Mais les transbordements et l’impossibilité de créer des trains ou des voitures directs continuant sur les réseaux voisins ou l’impossibilité de recevoir ces trains, brisent l’avenir de la voie large. En 1869 le réseau se prépare à reconversion à la voie normale. Le tout sera bouclé en vingt ans et, le 20 mai 1892, le dernier train de voyageurs à voie large quitte la gare londonienne de Paddington, le fameux « Cornishman » de 10h15 : le rêve de Brunel est effacé du sol britannique.

L’extension rapide du système de voie large de Brunel (2134 mm) atteinte dès 1868. Le tout, malheureusement, sera complètement « gommé » à partir de 1892 au profit d’une conversion en voie de 1435 mm.

George Jackson  Churchward : ingénieur au foyer…

George Jackson Churchward est un ingénieur qui domine l’histoire du célèbre Great Western Railway anglais, et dont la réputation a dépassé les frontières du réseau et du Royaume Uni. Il signe les fameuses locomotives à disposition d’essieux type 230 et introduit le foyer type Belpaire, et s’intéresse au compoundage. Il instaure la standardisation des chaudières, des cylindres et des roues. Bref, un homme d’idées et d’action mais qui a surtout réussi en comprenant d’une manière particulièrement fine et avisée les problèmes, complexes et souvent cachés, de la distribution de la vapeur dans les cylindres. Grâce à lui, la locomotive à vapeur fait des progrès importants au début du XXe siècle.

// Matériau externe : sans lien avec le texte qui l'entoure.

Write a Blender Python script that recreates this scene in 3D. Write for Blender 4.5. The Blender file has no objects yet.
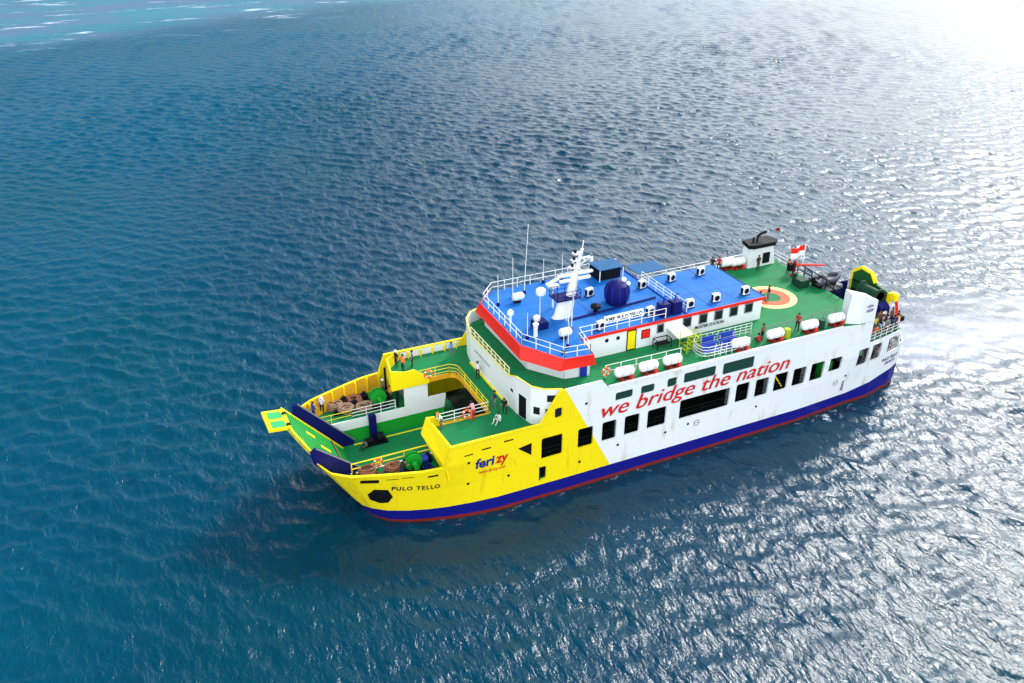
import bpy, bmesh, math, random
import numpy as np
from mathutils import Vector, Matrix
R = math.radians
random.seed(7)
SC = bpy.context.scene
COL = SC.collection

# ------------------------------------------------------------------ camera, sky, sun, exposure
cam_d = bpy.data.cameras.new('camera'); cam = bpy.data.objects.new('camera', cam_d); COL.objects.link(cam)
cam.location = (-10.157, -60.243, 46.7)
cam.rotation_euler = (R(90 - 28.192), 0, R(-25.197))
cam_d.sensor_width = 36; cam_d.lens = 36 * 916 / 1024; cam_d.clip_end = 20000; cam_d.clip_start = 0.5
SC.camera = cam
SUN_AZ, SUN_EL = 62.0, 38.0            # azimuth from +y towards +x
wd = bpy.data.worlds.new('World'); SC.world = wd; wd.use_nodes = True
nt = wd.node_tree
sky = nt.nodes.new('ShaderNodeTexSky'); sky.sky_type = 'NISHITA'; sky.sun_disc = False
sky.sun_elevation = R(SUN_EL); sky.sun_rotation = R(SUN_AZ)
sky.air_density = 1.0; sky.dust_density = 1.2; sky.ozone_density = 2.0
bg = nt.nodes['Background']; bg.inputs[1].default_value = 0.055
hs = nt.nodes.new('ShaderNodeHueSaturation'); hs.inputs['Saturation'].default_value = 1.3
nt.links.new(sky.outputs[0], hs.inputs['Color']); nt.links.new(hs.outputs[0], bg.inputs[0])
# broken bright cloud over the sun side; added fill lobe behind the camera lights the near hull; blue gap towards -x
def cloud_and_fill():
    L = nt.links.new; N = nt.nodes.new
    tc = N('ShaderNodeTexCoord'); nz = N('ShaderNodeTexNoise'); nz.inputs['Scale'].default_value = 2.2; nz.inputs['Detail'].default_value = 5
    L(tc.outputs['Generated'], nz.inputs['Vector'])
    def lobe(vec, p0, p1):
        v = Vector(vec).normalized(); d = N('ShaderNodeVectorMath'); d.operation = 'DOT_PRODUCT'; L(tc.outputs['Generated'], d.inputs[0]); d.inputs[1].default_value = v
        a = N('ShaderNodeMath'); a.operation = 'MULTIPLY_ADD'; L(nz.outputs[0], a.inputs[0]); a.inputs[1].default_value = .35; L(d.outputs['Value'], a.inputs[2])
        m = N('ShaderNodeMapRange'); m.interpolation_type = 'SMOOTHSTEP'; L(a.outputs[0], m.inputs[0]); m.inputs[1].default_value = p0; m.inputs[2].default_value = p1; return m.outputs[0]
    back = lobe((-.43, -.9, .25), .15, .75); side = lobe((.9, .42, .22), .82, 1.16)
    def ms(a, k):
        n = N('ShaderNodeMath'); n.operation = 'MULTIPLY'; L(a, n.inputs[0]); n.inputs[1].default_value = k; return n.outputs[0]
    ad = N('ShaderNodeMath'); ad.operation = 'ADD'; L(ms(back, FILL_BACK), ad.inputs[0]); L(ms(side, CLOUD_SUN), ad.inputs[1])
    b2 = N('ShaderNodeBackground'); b2.inputs[0].default_value = (.95, .98, 1, 1); L(ad.outputs[0], b2.inputs[1])
    add = N('ShaderNodeAddShader'); L(bg.outputs[0], add.inputs[0]); L(b2.outputs[0], add.inputs[1]); L(add.outputs[0], nt.nodes['World Output'].inputs[0])
FILL_BACK, CLOUD_SUN = 1.2, 1.35
cloud_and_fill()
sl = bpy.data.lights.new('sun', 'SUN'); sl.energy = 2.3; sl.angle = R(15); sl.color = (1, .96, .9)
sun = bpy.data.objects.new('sun', sl); COL.objects.link(sun)
sd = Vector((math.sin(R(SUN_AZ)) * math.cos(R(SUN_EL)), math.cos(R(SUN_AZ)) * math.cos(R(SUN_EL)), math.sin(R(SUN_EL))))
sun.rotation_euler = sd.to_track_quat('Z', 'Y').to_euler(); sun.location = (60, 60, 80)
SC.view_settings.view_transform = 'Standard'; SC.view_settings.look = 'None'
SC.view_settings.gamma = 1; SC.view_settings.exposure = 0.9

# ------------------------------------------------------------------ materials
MATS = {}
def plates(t, tc, col, size, b, plane):
    """welded plate seams: thin darker lines, slight tone change from plate to plate, rust along the welds"""
    sp = t.nodes.new('ShaderNodeSeparateXYZ'); t.links.new(tc.outputs['Object'], sp.inputs[0]); cb = t.nodes.new('ShaderNodeCombineXYZ')
    t.links.new(sp.outputs[0], cb.inputs[0]); t.links.new(sp.outputs[1 if plane == 'xy' else 2], cb.inputs[1])
    br = t.nodes.new('ShaderNodeTexBrick'); br.inputs['Scale'].default_value = 1; br.inputs['Brick Width'].default_value = size[0]; br.inputs['Row Height'].default_value = size[1]
    br.inputs['Mortar Size'].default_value = .022; br.inputs['Mortar Smooth'].default_value = .4
    br.inputs['Color1'].default_value = (1, 1, 1, 1); br.inputs['Color2'].default_value = (.88, .9, .9, 1); br.inputs['Mortar'].default_value = (.62, .58, .54, 1)
    t.links.new(cb.outputs[0], br.inputs['Vector'])
    m = t.nodes.new('ShaderNodeMix'); m.data_type = 'RGBA'; m.blend_type = 'MULTIPLY'; m.inputs[0].default_value = .8 if plane == 'xy' else .38
    t.links.new(col, m.inputs[6]); t.links.new(br.outputs['Color'], m.inputs[7])
    # spots of rust and scuffs
    n = t.nodes.new('ShaderNodeTexNoise'); n.inputs['Scale'].default_value = 3.5; n.inputs['Detail'].default_value = 8; n.inputs['Roughness'].default_value = .75
    t.links.new(tc.outputs['Object'], n.inputs['Vector']); r = t.nodes.new('ShaderNodeMapRange'); t.links.new(n.outputs[0], r.inputs[0]); r.inputs[1].default_value = .62; r.inputs[2].default_value = .72; r.inputs[4].default_value = .65
    m2 = t.nodes.new('ShaderNodeMix'); m2.data_type = 'RGBA'; t.links.new(r.outputs[0], m2.inputs[0]); t.links.new(m.outputs[2], m2.inputs[6]); m2.inputs[7].default_value = (.16, .08, .04, 1)
    return m2.outputs[2]
def paint(name, col, rough=.45, wear=.14, metal=0., bump=.0, dirt=None, scale=1.2, seam=None):
    if name in MATS: return MATS[name]
    m = bpy.data.materials.new(name); m.use_nodes = True; t = m.node_tree; b = t.nodes['Principled BSDF']
    tc = t.nodes.new('ShaderNodeTexCoord'); n = t.nodes.new('ShaderNodeTexNoise'); n.inputs['Scale'].default_value = scale
    n.inputs['Detail'].default_value = 6; n.inputs['Roughness'].default_value = .65
    t.links.new(tc.outputs['Object'], n.inputs['Vector'])
    r = t.nodes.new('ShaderNodeValToRGB'); c = Vector(col)
    d = Vector(dirt) if dirt else c * (1 - 2.2 * wear)
    r.color_ramp.elements[0].position = .3; r.color_ramp.elements[1].position = .62
    r.color_ramp.elements[0].color = (*(c * (1 - wear) + d * wear), 1); r.color_ramp.elements[1].color = (*c, 1)
    if dirt:
        e = r.color_ramp.elements.new(.22); e.color = (*(c * .45 + d * .55), 1)
    t.links.new(n.outputs[0], r.inputs[0]); out = r.outputs[0]
    if seam: out = plates(t, tc, out, seam, b, 'xy')
    t.links.new(out, b.inputs['Base Color'])
    b.inputs['Specular IOR Level'].default_value = .12 if rough > .49 else .3; b.inputs['Roughness'].default_value = rough; b.inputs['Metallic'].default_value = metal
    if bump:
        bp = t.nodes.new('ShaderNodeBump'); bp.inputs['Strength'].default_value = .5; bp.inputs['Distance'].default_value = bump
        t.links.new(n.outputs[0], bp.inputs['Height']); t.links.new(bp.outputs[0], b.inputs['Normal'])
    MATS[name] = m; return m
WHITE = paint('white paint', (.8, .82, .82), .4, .1, dirt=(.42, .33, .24), scale=.8)
WHITE2 = paint('white gear paint', (.82, .82, .8), .35, .06)
YEL = paint('yellow paint', (.93, .72, .004), .45, .08, scale=.7)
GREEN = paint('green deck paint', (.003, .2, .06), .65, .42, dirt=(.035, .09, .05), scale=.8, seam=(3.0, 1.5))
GREEN2 = paint('bright green paint', (.01, .33, .03), .45, .2)
BLUE = paint('blue roof paint', (.004, .125, .47), .6, .4, dirt=(.04, .2, .36), scale=.6, seam=(2.2, 1.4))
BLUE2 = paint('blue door paint', (.01, .03, .35), .4, .1)
NAVY = paint('navy paint', (.005, .008, .11), .5, .2)
RED = paint('red fascia paint', (.75, .018, .008), .42, .12)
RED2 = paint('dark red gear paint', (.26, .02, .012), .5, .3)
ORANGE = paint('orange paint', (.85, .14, .02), .5, .1)
DARK = paint('black paint', (.006, .006, .008), .6, .2)
GREY = paint('grey paint', (.2, .21, .22), .5, .2)
GLASS = paint('dark glass', (.01, .014, .018), .08, .05)
GLASSG = paint('green tinted window film', (.012, .05, .035), .2, .2)
ROPE = paint('hemp rope', (.34, .22, .14), .9, .4, scale=12, bump=.03)
ROPER = paint('red rope', (.27, .11, .07), .9, .4, scale=12, bump=.03)
LIME = paint('yellow green paint', (.35, .42, .01), .5, .2)
TXTR = paint('red lettering', (.62, .015, .012), .45, .04)
TXTB = paint('blue lettering', (.012, .02, .2), .45, .04)
TXTK = paint('black lettering', (.02, .02, .02), .5, .04)
SKIN = paint('skin', (.32, .17, .1), .6, .05)
HAIR = paint('black hair', (.012, .01, .01), .6, .05)

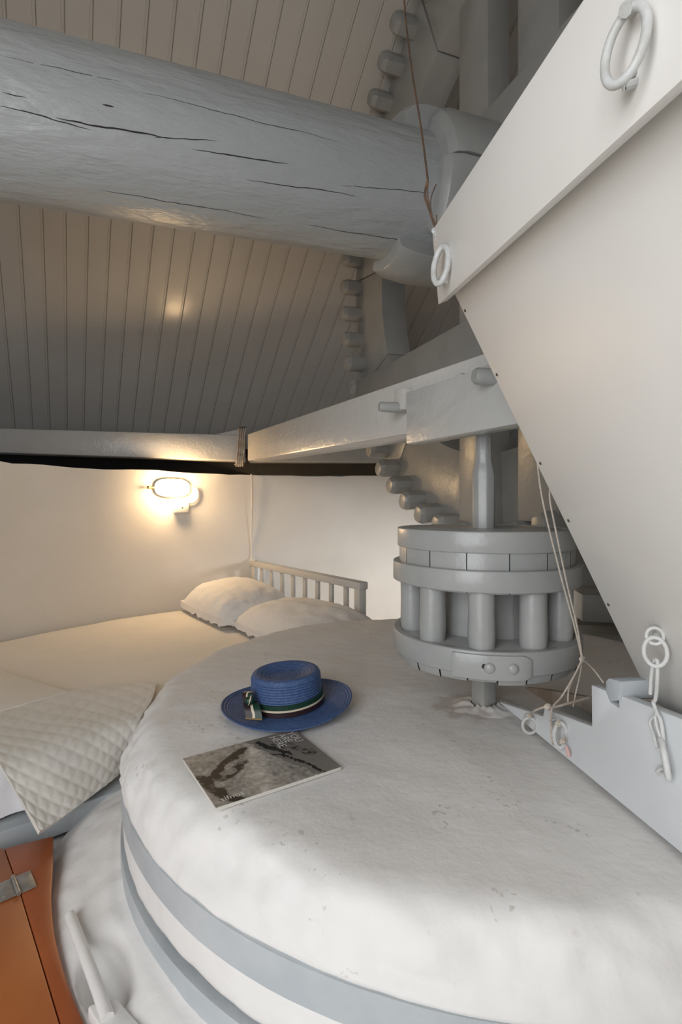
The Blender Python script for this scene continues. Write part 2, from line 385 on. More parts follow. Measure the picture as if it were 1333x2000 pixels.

Né en plein au milieu du XIXe siècle, Georges Jackson Churchward (1857-1933), comme tout bon Anglais de l’époque, se passionne pour la mécanique et les locomotives à vapeur, cette dernière représentant, pendant la deuxième moitié de ce siècle, le summum des techniques de pointe, l’accomplissement de tout ce que peut faire un ingénieur. Churchward vit dans un monde de techniques en plein développement, et il entreprend naturellement des études d’ingénieur en vue de se consacrer aux chemins de fer.

A l’époque, quand on sort d’une école d’ingénieurs, on n’entre pas, pour autant, dans une grande compagnie prestigieuse : il faut souvent faire ses débuts dans une de ces innombrables petites compagnies britanniques,  comme il en existe par centaines, et qui exploitent une ou deux petites lignes rurales. C’est ainsi qu’il commence une carrière assez obscure sur le petit réseau du South Devon Railway qui s’est fait connaître, à ses débuts, par un recours à la traction atmosphérique. Churchward y vivra surtout les techniques de la voie large de 7 pieds que ce réseau, intégré au Great Western Railway, a adopté.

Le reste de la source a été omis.